The surge in demand for content prompted by lockdown has only accelerated a problem that was already starting to impact the content and media business. With music, video, news and magazine, as well as books and games all now being beamed to subscribers via a myriad of competing and closed-off providers, every one of us is missing out on something, somewhere.
Sport has long been an example of this. For years, football (that’s soccer to our American readers) was on national TV for everyone to watch.
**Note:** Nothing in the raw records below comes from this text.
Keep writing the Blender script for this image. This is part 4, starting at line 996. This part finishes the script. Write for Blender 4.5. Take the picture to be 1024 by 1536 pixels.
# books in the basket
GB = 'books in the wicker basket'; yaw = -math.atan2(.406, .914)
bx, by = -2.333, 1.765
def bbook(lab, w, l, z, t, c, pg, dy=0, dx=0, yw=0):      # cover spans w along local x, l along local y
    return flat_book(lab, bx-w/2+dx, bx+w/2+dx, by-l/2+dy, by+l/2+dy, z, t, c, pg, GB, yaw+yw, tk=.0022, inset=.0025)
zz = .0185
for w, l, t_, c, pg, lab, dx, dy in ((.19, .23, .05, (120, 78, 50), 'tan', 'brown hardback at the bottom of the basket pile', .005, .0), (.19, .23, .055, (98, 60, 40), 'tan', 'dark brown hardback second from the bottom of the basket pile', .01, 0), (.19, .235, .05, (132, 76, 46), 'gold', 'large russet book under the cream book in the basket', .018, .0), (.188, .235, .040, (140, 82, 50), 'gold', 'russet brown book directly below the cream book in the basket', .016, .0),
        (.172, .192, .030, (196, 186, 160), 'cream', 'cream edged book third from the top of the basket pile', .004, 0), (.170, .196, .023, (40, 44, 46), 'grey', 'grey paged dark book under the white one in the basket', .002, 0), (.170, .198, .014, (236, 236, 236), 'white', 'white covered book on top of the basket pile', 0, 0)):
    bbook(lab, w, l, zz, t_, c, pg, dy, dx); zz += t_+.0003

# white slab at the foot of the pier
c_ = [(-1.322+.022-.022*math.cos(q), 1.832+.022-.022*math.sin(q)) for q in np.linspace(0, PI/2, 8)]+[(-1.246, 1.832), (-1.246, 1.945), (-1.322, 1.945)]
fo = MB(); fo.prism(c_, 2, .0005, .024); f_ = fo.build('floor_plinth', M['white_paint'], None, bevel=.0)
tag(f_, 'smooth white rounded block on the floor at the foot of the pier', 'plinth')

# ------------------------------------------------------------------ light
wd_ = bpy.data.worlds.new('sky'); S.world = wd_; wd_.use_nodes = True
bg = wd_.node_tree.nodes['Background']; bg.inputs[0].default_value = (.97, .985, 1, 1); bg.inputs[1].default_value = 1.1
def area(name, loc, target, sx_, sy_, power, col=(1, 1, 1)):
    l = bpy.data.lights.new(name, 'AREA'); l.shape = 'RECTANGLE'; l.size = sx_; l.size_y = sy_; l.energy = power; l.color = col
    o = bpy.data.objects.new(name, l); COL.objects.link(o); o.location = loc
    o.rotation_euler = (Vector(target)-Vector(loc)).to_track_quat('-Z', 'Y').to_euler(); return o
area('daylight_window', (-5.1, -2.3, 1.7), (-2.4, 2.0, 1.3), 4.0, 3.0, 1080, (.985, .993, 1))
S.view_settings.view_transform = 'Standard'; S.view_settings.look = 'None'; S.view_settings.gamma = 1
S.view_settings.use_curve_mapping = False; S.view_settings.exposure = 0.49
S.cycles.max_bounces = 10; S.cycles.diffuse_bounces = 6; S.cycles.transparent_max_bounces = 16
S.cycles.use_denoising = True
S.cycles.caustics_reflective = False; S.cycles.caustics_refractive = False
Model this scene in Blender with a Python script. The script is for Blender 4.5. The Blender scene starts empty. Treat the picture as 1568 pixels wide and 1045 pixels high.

Then came Sky Sports and Eurosport et al, and suddenly if you wanted to watch your team’s matches, you had to subscribe.
With the entry of many other sports subscription services – so, here in the UK, BT Sport taking on Sky, though the problem is pretty universal – suddenly you find that not even all the matches your team plays are on one channel.
This has long meant having several expensive subscriptions to several channels just to watch some games.
The same now applies to TV, movies and other video content: and as the majority have now found in lockdown, they don’t get everything they want to watch, even if they pay.
The birth of AVOD
Rakuten Marketing’s answer is that there should be advertising-funded video on demand (AVOD) services available, so that consumers can watch what they like on whichever channel they want, they just have to watch some ads to do it.
While a marketing company such as Rakuten would say that, it does have a point. If you really like something – or really cannot stand the ads – then you subscribe. If you are more of a digital dabbler in some content, then you’d probably suffer through some ads.
The idea is gaining some credence and consumers are increasingly becoming aware of what AVOD can offer. According to Rakuten, 37% of UK consumers are aware of AVOD offerings. 74% believe their use of AVOD will remain at the level established during lockdown and 60% say they are likely to sign up to AVOD offerings when the service is described to them.
For those consumers that watch major sporting events, now presents an exciting moment as the broadcast of football, golf and horseracing starts again with the easing of lockdown. Across Europe, 26% would be interested in streaming sport on an AVOD service, placing this ahead of all other streaming options, including pay-per-view and monthly subscription services.
The role of carrier billing
While I wholeheartedly agree that there is a place for AVOD in this new subscriptions melee, I also think that there is also room for a third option – and it is an option that could well be a boon for carrier billing.
As I have argued before, sometimes you just want to pay a one-off fee to access something just the once. And this is ideally suited to DCB.
To go back to football example: say I want to watch Manchester City thrash Liverpool in the Champions League (it could happen!) but really I am otherwise not bothered or subscribed to another channel that isn’t showing it, I would pay to watch it once, live, or even just the highlights on my mobile from another provider.
This model could apply to all subscription media and content services, giving interested non-subscribers the option of either watching some ads to see what they want or paying a one-off access fee to watch it without.
Of course, as with all DCB services it also lends itself to upselling them to a subscription, but for many content providers it is purely lovely incremental revenue.
It also works for other, emerging, subs services such as elearning. Any of you with kids off school will know that they need more than the schools are giving them and so there is going to be an explosion in the coming months of elearning subscription services.
Now, most parents aren’t going to want their little cherubs to have to sit though tons of ads, so again for those that want to try-before-they buy or simple want to dip in and out of these services, there is an ideal opportunity for one off charges.
Maybe something that will get some air time at Mobile World Congress (MWC) 2021 or one of the spin-off events expected to take place around it next year.